In praise of the second-person narrative
You go into the library and take down a book. The librarian smiles at you as they pass, and you sit down to read. It's written in second-person, 'you' not 'I' or 'they', and it begins to grate on you. How dare this author tell you what you're doing? I'm not! you scream, every other line. You put the book back on the shelf and leave.
All the writing advice I've read says don't use the second person. It's contrived, it's 'experimental' for the sake of it, it gets up people's noses. For years I didn't write, wouldn't have dreamt of writing, fiction in the second person. And then I did, and I quite liked it, and now I can't get enough of it, both as a writer and a reader.
I understand the feeling some readers have that it's dictating to them, spying on them, describing them. After all, if a writer says 'you', who are they addressing except the reader? Who else is there? And yet...
I had one of those sudden shifts in understanding, like when I saw e-readers as the Walkman for the bus, with books as the LP collection you keep at home. The writer isn't addressing me as reader, I'm eavesdropping on a conversation they're having with someone else. I'm reading letters over their shoulder. They don't know I'm here. Think of it like that and the second-person narrative becomes deliciously intimate, transgressive even. It's where the reader gets to experience unfiltered lives, not the parts that 'I' choose to narrate about myself, or that someone else has observed about 'them'.

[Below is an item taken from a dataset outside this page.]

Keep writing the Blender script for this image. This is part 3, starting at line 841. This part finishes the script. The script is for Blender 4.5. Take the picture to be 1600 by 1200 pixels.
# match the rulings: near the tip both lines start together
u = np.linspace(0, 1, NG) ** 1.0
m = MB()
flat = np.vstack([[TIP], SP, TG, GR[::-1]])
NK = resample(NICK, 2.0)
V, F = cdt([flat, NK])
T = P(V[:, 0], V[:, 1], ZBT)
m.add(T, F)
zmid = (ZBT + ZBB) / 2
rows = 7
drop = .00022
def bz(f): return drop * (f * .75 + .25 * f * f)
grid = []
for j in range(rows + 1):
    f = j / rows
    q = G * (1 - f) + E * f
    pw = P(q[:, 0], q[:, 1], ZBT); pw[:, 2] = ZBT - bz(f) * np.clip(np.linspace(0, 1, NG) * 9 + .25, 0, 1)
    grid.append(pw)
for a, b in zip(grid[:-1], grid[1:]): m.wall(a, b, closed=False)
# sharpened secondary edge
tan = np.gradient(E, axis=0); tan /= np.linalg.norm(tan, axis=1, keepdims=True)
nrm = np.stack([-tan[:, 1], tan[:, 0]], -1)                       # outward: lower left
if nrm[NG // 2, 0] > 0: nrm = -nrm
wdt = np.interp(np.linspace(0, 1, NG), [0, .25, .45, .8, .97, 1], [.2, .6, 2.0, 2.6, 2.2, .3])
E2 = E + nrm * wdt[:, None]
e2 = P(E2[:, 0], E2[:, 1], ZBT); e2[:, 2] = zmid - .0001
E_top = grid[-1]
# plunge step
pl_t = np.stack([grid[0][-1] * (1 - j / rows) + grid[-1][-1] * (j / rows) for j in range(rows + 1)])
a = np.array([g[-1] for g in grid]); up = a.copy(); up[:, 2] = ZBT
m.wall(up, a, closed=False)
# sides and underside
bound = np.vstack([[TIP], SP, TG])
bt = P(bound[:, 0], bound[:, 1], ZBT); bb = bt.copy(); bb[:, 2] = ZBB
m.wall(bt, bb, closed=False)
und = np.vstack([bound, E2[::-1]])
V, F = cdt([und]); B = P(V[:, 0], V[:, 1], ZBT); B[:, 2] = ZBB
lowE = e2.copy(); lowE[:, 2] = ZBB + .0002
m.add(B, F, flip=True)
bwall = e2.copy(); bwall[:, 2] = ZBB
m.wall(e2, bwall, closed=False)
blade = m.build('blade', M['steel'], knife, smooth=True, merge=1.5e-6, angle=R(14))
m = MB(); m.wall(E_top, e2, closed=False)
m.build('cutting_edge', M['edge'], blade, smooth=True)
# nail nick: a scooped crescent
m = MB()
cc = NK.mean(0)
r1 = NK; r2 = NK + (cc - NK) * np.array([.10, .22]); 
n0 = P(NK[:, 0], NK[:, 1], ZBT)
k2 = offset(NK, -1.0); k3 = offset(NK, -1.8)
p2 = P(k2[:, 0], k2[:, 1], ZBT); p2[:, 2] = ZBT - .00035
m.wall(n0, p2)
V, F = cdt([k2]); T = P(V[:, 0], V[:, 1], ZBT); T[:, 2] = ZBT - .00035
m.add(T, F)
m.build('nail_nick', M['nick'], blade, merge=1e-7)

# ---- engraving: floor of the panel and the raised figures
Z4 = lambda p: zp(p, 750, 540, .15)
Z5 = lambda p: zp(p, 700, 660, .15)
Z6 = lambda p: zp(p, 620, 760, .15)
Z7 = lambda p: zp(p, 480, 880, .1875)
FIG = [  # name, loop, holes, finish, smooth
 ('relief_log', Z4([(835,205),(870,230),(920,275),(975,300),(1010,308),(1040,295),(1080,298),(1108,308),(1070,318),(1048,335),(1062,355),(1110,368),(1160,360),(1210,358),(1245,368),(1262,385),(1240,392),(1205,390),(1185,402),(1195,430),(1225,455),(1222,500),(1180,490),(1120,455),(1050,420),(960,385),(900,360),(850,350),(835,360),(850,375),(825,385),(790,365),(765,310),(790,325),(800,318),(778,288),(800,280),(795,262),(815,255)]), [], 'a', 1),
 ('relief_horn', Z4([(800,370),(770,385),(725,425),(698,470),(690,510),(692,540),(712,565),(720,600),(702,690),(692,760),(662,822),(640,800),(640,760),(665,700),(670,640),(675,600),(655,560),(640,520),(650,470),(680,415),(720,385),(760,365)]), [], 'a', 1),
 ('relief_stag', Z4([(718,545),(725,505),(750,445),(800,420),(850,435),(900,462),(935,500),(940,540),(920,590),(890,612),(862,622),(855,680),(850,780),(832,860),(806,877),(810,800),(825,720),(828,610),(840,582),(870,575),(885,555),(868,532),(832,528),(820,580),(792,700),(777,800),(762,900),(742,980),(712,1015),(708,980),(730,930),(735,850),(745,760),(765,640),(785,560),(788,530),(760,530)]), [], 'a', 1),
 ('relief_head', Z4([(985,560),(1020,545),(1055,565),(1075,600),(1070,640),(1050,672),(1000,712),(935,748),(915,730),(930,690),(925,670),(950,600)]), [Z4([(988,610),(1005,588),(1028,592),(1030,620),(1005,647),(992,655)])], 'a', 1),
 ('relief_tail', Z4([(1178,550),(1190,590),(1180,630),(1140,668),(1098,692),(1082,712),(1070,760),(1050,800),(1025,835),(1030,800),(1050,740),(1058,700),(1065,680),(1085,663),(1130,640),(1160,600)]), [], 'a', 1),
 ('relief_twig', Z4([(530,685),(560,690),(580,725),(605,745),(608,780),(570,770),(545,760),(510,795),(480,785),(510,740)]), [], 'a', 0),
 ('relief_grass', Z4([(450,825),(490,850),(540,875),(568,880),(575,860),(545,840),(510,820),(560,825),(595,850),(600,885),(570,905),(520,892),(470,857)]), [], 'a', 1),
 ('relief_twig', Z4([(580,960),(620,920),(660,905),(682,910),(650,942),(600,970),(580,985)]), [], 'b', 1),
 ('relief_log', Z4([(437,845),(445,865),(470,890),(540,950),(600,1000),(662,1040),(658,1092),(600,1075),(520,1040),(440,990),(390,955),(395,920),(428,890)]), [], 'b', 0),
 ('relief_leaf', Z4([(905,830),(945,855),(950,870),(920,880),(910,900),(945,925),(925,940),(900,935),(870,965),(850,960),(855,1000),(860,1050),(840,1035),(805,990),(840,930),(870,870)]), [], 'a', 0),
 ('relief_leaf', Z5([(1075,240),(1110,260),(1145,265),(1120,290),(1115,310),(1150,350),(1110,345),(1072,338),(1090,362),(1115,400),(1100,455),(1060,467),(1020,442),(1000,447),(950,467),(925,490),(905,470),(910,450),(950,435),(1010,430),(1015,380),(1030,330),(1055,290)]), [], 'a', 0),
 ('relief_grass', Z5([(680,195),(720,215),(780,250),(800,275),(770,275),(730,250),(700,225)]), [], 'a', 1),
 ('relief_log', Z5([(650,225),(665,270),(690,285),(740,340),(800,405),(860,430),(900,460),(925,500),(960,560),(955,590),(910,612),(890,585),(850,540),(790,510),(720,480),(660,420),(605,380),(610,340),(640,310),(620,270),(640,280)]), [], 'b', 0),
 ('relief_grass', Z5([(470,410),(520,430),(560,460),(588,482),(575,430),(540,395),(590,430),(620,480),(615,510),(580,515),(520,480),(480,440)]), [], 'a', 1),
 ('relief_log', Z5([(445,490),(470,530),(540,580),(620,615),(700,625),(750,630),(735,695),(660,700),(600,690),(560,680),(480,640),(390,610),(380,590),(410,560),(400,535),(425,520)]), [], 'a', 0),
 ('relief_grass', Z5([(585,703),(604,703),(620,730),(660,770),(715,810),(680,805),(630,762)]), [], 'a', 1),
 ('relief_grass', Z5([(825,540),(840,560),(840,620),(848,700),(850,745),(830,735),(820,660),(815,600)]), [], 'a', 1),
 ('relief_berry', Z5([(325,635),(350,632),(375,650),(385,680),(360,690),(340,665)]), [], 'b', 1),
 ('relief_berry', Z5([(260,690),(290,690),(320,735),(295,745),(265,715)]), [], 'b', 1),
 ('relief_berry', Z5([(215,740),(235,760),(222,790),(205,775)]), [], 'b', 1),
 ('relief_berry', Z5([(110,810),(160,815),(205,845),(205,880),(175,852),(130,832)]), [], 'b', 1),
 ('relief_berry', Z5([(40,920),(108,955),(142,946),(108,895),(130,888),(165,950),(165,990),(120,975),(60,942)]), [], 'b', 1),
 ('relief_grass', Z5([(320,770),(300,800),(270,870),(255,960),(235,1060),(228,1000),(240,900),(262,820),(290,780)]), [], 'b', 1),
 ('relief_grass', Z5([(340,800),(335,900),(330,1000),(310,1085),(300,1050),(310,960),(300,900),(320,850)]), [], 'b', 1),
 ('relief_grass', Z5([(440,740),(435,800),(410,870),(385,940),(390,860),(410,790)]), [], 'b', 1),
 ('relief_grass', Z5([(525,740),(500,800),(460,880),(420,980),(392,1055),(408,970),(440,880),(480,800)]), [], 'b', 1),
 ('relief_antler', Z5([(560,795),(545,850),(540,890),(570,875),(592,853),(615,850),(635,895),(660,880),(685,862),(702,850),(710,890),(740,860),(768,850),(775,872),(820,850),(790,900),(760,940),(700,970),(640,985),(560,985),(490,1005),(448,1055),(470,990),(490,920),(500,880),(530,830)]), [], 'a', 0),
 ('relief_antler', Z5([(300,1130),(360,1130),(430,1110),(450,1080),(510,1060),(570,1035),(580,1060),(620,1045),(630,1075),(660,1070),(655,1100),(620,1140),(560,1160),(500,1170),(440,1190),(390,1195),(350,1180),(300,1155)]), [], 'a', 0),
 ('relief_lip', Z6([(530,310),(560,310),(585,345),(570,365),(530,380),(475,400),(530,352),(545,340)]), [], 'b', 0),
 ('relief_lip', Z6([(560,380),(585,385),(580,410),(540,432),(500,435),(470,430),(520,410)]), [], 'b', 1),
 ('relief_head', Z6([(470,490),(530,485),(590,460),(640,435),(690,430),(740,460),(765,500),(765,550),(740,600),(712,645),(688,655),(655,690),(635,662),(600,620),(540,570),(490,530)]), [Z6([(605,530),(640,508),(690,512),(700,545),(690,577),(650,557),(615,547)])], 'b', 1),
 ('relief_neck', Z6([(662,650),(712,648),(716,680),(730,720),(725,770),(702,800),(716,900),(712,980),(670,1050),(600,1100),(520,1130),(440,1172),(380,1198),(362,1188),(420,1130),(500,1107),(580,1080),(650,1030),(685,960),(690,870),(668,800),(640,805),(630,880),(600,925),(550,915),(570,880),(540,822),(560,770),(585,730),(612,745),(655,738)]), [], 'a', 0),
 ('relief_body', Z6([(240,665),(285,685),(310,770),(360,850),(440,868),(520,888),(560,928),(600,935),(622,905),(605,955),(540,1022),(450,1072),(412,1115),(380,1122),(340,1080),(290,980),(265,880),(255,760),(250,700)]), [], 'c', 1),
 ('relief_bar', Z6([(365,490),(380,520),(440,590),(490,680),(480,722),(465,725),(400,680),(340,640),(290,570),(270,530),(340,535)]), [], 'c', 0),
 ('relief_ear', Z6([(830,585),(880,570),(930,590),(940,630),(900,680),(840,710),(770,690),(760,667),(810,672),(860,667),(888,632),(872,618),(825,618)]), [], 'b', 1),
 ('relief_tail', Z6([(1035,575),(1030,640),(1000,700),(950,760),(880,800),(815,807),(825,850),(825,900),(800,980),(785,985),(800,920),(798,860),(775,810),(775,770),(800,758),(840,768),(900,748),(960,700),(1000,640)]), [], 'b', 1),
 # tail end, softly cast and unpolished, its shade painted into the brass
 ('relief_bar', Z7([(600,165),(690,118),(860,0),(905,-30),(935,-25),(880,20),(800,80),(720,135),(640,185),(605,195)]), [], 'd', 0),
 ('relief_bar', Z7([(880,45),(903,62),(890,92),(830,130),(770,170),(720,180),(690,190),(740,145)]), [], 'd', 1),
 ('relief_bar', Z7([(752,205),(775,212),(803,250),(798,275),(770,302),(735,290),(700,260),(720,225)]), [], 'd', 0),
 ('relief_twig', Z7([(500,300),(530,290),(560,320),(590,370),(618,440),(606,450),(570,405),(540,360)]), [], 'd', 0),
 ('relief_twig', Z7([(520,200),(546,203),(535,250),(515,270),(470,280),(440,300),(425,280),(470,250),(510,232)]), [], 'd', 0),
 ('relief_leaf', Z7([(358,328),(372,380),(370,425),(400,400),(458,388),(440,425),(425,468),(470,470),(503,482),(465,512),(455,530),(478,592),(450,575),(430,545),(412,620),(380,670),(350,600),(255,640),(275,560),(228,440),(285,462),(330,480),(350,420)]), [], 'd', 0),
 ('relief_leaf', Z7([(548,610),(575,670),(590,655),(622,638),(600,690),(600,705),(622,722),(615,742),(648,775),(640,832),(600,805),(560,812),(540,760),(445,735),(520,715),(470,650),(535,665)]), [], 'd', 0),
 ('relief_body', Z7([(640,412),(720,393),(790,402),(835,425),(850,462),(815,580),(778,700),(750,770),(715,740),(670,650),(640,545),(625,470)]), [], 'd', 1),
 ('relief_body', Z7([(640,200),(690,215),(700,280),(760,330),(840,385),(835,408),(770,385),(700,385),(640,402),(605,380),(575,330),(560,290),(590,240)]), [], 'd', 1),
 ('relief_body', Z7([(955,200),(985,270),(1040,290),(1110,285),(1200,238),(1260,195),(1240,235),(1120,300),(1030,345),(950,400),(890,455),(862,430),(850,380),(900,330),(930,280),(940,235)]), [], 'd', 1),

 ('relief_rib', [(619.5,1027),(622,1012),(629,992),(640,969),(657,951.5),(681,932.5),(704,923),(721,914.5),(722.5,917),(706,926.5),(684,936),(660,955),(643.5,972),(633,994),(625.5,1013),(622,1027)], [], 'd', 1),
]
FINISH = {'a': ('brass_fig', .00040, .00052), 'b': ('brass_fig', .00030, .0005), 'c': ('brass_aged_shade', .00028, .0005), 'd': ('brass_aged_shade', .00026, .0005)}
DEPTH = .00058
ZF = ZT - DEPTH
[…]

I still wouldn't overdo it, I'm sure a diet of purely second-person would get wearing, but then I also get sick of first-person and that seems almost prescribed in flash fiction. Reading someone's early-draft short story recently, they said 'is it ok in second-person or is it too gimmicky?', which is sad because the voice fit the story, and assuming they weren't using second-person to be experimental for the sake of it, then it's no more of a gimmick than any other choice of tense or narrative voice. If it works for you as a writer, use it. If you're unsure as a reader, try it again, only this time imagine your ear pressed against a flimsy dividing wall.